◆ Work required ◆
Print exactly those lines that run from the beginning of the data to the line bearing "PI = math.pi", inclusive.

◆ Provided data ◆
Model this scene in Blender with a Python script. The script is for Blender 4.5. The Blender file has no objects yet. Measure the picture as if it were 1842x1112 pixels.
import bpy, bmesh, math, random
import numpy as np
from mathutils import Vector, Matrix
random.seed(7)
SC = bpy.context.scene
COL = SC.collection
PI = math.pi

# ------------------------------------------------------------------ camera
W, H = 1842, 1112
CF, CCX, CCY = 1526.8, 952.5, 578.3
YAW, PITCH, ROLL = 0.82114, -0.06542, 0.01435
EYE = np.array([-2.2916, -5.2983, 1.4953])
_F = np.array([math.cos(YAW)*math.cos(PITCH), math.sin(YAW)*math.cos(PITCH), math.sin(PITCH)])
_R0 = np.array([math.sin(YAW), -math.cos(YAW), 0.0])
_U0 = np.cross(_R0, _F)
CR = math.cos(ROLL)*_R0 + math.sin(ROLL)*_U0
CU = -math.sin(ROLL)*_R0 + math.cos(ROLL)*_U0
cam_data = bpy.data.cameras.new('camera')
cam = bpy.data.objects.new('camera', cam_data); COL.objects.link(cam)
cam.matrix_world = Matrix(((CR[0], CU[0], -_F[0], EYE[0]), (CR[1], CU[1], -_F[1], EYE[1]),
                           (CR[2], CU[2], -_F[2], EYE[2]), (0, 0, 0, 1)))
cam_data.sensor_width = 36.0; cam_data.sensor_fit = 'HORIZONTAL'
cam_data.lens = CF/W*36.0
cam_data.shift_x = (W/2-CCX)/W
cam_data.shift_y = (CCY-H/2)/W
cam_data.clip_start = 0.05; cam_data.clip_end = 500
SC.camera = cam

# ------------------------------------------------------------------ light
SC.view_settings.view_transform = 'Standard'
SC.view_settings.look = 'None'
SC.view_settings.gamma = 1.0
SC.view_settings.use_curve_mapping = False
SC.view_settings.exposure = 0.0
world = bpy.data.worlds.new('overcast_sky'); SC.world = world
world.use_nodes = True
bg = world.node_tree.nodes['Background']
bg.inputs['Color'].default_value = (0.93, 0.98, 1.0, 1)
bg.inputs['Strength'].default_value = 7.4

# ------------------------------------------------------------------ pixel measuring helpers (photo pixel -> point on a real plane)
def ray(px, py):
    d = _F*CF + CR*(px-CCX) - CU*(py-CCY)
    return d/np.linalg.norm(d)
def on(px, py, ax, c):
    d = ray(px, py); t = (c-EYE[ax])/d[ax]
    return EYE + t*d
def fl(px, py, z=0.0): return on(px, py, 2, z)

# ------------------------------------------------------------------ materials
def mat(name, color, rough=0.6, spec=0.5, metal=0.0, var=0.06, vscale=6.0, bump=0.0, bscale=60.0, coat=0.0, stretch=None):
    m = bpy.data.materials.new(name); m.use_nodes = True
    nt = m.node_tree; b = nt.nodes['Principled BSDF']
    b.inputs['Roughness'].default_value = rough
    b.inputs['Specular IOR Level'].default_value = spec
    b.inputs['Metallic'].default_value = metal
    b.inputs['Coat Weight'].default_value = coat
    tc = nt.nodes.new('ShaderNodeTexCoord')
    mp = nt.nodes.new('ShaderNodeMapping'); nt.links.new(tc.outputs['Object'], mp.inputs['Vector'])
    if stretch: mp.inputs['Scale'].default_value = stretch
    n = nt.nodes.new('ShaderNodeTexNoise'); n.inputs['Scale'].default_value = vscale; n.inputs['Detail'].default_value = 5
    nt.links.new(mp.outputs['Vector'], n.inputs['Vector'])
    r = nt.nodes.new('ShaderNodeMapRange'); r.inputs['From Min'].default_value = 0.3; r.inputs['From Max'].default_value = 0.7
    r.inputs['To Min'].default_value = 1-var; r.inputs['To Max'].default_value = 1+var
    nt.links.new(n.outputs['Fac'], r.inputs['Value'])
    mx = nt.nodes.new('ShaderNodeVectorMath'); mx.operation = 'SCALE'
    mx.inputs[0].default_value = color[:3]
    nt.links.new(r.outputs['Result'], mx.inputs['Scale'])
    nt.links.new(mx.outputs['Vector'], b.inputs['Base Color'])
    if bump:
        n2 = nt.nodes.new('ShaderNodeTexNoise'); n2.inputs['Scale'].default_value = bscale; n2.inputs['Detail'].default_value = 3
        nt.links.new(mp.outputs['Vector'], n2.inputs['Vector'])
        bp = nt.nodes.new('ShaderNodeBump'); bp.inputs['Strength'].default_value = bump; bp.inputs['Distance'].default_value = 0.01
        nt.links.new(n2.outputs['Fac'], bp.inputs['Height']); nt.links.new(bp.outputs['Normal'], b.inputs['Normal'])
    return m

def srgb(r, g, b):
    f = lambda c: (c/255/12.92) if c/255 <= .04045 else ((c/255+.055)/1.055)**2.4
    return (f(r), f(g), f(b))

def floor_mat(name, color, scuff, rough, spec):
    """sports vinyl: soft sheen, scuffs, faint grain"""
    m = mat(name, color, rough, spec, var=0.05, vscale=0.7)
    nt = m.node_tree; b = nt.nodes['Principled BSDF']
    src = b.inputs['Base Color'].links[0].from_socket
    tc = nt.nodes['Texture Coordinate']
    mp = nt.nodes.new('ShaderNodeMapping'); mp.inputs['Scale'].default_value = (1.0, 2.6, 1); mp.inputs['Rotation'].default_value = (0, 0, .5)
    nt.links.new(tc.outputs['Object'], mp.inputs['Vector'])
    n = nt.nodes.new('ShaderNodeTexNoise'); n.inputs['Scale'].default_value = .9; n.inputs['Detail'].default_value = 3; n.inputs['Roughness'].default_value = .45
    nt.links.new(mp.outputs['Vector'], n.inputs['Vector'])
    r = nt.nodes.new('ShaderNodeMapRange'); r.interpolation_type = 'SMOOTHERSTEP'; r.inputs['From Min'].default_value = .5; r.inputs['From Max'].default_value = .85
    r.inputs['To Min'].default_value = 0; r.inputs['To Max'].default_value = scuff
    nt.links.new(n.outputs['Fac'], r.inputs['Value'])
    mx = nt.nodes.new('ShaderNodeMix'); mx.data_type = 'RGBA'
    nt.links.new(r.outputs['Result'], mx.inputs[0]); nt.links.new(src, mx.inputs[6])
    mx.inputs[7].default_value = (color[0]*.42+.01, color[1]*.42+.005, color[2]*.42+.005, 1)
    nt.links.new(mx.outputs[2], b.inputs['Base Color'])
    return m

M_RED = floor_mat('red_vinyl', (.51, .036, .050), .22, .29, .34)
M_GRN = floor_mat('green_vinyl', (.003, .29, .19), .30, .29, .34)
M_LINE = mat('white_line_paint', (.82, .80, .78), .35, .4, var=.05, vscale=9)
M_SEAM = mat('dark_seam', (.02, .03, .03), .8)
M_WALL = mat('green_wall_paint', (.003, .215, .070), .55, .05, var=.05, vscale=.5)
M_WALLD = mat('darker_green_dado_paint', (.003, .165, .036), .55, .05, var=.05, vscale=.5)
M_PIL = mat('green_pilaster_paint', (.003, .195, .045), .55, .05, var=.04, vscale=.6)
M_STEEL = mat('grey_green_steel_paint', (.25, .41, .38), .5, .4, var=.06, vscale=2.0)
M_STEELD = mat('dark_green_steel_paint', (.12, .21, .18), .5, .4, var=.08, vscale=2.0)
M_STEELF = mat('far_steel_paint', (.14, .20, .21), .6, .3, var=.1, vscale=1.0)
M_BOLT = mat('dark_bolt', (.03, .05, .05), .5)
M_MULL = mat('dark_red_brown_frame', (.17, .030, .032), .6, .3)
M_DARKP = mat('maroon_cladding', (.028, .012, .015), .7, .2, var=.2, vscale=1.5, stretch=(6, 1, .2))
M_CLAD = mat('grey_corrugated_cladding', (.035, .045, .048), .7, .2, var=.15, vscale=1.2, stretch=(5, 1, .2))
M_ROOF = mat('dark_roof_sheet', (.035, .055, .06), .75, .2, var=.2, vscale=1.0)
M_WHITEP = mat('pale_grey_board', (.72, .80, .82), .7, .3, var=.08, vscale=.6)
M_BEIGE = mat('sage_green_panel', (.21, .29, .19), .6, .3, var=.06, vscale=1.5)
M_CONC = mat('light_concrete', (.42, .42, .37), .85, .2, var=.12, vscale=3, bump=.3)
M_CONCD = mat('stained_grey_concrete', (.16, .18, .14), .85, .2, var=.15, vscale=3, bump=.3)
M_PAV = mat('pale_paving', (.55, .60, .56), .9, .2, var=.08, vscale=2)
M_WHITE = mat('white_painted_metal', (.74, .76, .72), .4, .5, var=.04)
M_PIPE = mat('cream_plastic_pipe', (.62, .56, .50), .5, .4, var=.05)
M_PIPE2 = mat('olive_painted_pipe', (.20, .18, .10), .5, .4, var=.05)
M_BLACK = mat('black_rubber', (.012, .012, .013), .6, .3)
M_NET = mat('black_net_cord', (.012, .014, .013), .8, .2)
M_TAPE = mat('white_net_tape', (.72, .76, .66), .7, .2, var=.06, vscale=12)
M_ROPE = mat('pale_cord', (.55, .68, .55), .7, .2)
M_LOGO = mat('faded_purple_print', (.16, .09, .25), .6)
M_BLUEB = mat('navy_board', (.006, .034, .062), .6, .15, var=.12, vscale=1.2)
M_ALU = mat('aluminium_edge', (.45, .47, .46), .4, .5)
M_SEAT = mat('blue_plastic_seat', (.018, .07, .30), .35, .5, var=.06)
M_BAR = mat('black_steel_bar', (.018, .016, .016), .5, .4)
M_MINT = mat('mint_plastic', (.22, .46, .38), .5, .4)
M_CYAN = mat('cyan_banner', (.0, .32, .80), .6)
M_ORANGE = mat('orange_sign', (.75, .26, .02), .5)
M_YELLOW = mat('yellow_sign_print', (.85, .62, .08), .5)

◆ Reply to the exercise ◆
Model this scene in Blender with a Python script. The script is for Blender 4.5. The Blender file has no objects yet. Measure the picture as if it were 1842x1112 pixels.
import bpy, bmesh, math, random
import numpy as np
from mathutils import Vector, Matrix
random.seed(7)
SC = bpy.context.scene
COL = SC.collection
PI = math.pi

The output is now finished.